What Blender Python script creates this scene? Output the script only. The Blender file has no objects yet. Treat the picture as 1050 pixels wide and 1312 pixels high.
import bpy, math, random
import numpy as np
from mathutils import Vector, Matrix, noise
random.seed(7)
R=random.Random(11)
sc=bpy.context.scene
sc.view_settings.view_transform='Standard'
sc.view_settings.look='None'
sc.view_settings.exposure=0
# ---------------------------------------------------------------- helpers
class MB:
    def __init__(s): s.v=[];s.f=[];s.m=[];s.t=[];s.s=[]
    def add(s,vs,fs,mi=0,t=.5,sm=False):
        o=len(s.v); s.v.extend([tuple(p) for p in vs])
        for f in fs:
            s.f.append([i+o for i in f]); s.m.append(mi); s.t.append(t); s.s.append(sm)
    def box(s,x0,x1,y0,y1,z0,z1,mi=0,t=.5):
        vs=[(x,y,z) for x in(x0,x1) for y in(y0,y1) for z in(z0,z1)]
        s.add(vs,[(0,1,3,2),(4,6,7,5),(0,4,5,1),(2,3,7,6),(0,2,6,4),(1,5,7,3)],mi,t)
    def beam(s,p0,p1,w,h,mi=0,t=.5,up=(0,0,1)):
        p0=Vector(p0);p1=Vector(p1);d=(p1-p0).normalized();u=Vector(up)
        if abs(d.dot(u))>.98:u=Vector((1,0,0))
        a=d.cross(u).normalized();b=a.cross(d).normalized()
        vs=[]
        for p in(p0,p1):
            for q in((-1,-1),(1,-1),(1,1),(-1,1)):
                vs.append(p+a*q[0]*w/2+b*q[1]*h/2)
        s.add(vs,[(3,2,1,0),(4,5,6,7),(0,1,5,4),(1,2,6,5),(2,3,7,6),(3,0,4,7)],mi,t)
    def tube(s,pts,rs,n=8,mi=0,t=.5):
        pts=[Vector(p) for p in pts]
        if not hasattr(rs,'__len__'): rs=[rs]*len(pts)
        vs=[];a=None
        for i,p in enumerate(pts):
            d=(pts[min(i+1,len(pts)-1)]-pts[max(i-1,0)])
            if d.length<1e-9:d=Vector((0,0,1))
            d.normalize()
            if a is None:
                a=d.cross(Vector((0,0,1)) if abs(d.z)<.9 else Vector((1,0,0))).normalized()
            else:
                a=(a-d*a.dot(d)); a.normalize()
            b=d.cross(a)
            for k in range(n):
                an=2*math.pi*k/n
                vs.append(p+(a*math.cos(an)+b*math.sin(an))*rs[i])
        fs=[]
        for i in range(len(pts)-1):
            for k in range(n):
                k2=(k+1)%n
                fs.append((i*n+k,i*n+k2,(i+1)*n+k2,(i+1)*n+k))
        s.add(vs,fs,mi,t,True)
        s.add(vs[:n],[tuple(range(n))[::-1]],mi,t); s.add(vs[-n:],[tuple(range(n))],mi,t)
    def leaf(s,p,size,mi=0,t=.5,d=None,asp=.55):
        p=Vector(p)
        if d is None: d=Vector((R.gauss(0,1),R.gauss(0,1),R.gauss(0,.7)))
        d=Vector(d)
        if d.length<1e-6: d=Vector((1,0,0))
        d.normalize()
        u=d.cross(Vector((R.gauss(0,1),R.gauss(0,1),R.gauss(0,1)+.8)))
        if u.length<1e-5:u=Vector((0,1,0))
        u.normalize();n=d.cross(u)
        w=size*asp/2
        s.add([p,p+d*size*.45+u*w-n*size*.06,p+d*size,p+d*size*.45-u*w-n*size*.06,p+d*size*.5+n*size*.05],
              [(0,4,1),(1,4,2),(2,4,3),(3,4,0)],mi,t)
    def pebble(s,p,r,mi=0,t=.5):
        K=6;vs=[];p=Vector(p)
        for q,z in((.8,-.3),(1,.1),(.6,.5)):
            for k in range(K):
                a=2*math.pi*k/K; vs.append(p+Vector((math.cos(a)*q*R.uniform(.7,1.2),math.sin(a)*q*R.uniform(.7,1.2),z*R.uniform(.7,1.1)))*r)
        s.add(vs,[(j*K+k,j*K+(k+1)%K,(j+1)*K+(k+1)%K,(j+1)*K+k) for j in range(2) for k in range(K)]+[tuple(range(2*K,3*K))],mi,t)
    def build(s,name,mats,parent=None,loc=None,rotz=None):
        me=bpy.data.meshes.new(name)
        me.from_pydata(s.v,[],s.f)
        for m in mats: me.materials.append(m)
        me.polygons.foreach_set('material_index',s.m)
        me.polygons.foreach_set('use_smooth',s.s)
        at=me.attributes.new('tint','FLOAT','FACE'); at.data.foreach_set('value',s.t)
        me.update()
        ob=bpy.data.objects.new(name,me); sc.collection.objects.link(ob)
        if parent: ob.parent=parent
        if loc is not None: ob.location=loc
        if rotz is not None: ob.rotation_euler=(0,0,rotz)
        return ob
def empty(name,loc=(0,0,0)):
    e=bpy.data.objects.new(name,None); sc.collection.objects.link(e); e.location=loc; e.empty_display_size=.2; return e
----
_The task_. Repeat back the data above, exact to the last character.

_In response_.
What Blender Python script creates this scene? Output the script only. The Blender file has no objects yet. Treat the picture as 1050 pixels wide and 1312 pixels high.
import bpy, math, random
import numpy as np
from mathutils import Vector, Matrix, noise
random.seed(7)
R=random.Random(11)
sc=bpy.context.scene
sc.view_settings.view_transform='Standard'
sc.view_settings.look='None'
sc.view_settings.exposure=0
# ---------------------------------------------------------------- helpers
class MB:
    def __init__(s): s.v=[];s.f=[];s.m=[];s.t=[];s.s=[]
    def add(s,vs,fs,mi=0,t=.5,sm=False):
        o=len(s.v); s.v.extend([tuple(p) for p in vs])
        for f in fs:
            s.f.append([i+o for i in f]); s.m.append(mi); s.t.append(t); s.s.append(sm)
    def box(s,x0,x1,y0,y1,z0,z1,mi=0,t=.5):
        vs=[(x,y,z) for x in(x0,x1) for y in(y0,y1) for z in(z0,z1)]
        s.add(vs,[(0,1,3,2),(4,6,7,5),(0,4,5,1),(2,3,7,6),(0,2,6,4),(1,5,7,3)],mi,t)
    def beam(s,p0,p1,w,h,mi=0,t=.5,up=(0,0,1)):
        p0=Vector(p0);p1=Vector(p1);d=(p1-p0).normalized();u=Vector(up)
        if abs(d.dot(u))>.98:u=Vector((1,0,0))
        a=d.cross(u).normalized();b=a.cross(d).normalized()
        vs=[]
        for p in(p0,p1):
            for q in((-1,-1),(1,-1),(1,1),(-1,1)):
                vs.append(p+a*q[0]*w/2+b*q[1]*h/2)
        s.add(vs,[(3,2,1,0),(4,5,6,7),(0,1,5,4),(1,2,6,5),(2,3,7,6),(3,0,4,7)],mi,t)
    def tube(s,pts,rs,n=8,mi=0,t=.5):
        pts=[Vector(p) for p in pts]
        if not hasattr(rs,'__len__'): rs=[rs]*len(pts)
        vs=[];a=None
        for i,p in enumerate(pts):
            d=(pts[min(i+1,len(pts)-1)]-pts[max(i-1,0)])
            if d.length<1e-9:d=Vector((0,0,1))
            d.normalize()
            if a is None:
                a=d.cross(Vector((0,0,1)) if abs(d.z)<.9 else Vector((1,0,0))).normalized()
            else:
                a=(a-d*a.dot(d)); a.normalize()
            b=d.cross(a)
            for k in range(n):
                an=2*math.pi*k/n
                vs.append(p+(a*math.cos(an)+b*math.sin(an))*rs[i])
        fs=[]
        for i in range(len(pts)-1):
            for k in range(n):
                k2=(k+1)%n
                fs.append((i*n+k,i*n+k2,(i+1)*n+k2,(i+1)*n+k))
        s.add(vs,fs,mi,t,True)
        s.add(vs[:n],[tuple(range(n))[::-1]],mi,t); s.add(vs[-n:],[tuple(range(n))],mi,t)
    def leaf(s,p,size,mi=0,t=.5,d=None,asp=.55):
        p=Vector(p)
        if d is None: d=Vector((R.gauss(0,1),R.gauss(0,1),R.gauss(0,.7)))
        d=Vector(d)
        if d.length<1e-6: d=Vector((1,0,0))
        d.normalize()
        u=d.cross(Vector((R.gauss(0,1),R.gauss(0,1),R.gauss(0,1)+.8)))
        if u.length<1e-5:u=Vector((0,1,0))
        u.normalize();n=d.cross(u)
        w=size*asp/2
        s.add([p,p+d*size*.45+u*w-n*size*.06,p+d*size,p+d*size*.45-u*w-n*size*.06,p+d*size*.5+n*size*.05],
              [(0,4,1),(1,4,2),(2,4,3),(3,4,0)],mi,t)
    def pebble(s,p,r,mi=0,t=.5):
        K=6;vs=[];p=Vector(p)
        for q,z in((.8,-.3),(1,.1),(.6,.5)):
            for k in range(K):
                a=2*math.pi*k/K; vs.append(p+Vector((math.cos(a)*q*R.uniform(.7,1.2),math.sin(a)*q*R.uniform(.7,1.2),z*R.uniform(.7,1.1)))*r)
        s.add(vs,[(j*K+k,j*K+(k+1)%K,(j+1)*K+(k+1)%K,(j+1)*K+k) for j in range(2) for k in range(K)]+[tuple(range(2*K,3*K))],mi,t)
    def build(s,name,mats,parent=None,loc=None,rotz=None):
        me=bpy.data.meshes.new(name)
        me.from_pydata(s.v,[],s.f)
        for m in mats: me.materials.append(m)
        me.polygons.foreach_set('material_index',s.m)
        me.polygons.foreach_set('use_smooth',s.s)
        at=me.attributes.new('tint','FLOAT','FACE'); at.data.foreach_set('value',s.t)
        me.update()
        ob=bpy.data.objects.new(name,me); sc.collection.objects.link(ob)
        if parent: ob.parent=parent
        if loc is not None: ob.location=loc
        if rotz is not None: ob.rotation_euler=(0,0,rotz)
        return ob
def empty(name,loc=(0,0,0)):
    e=bpy.data.objects.new(name,None); sc.collection.objects.link(e); e.location=loc; e.empty_display_size=.2; return e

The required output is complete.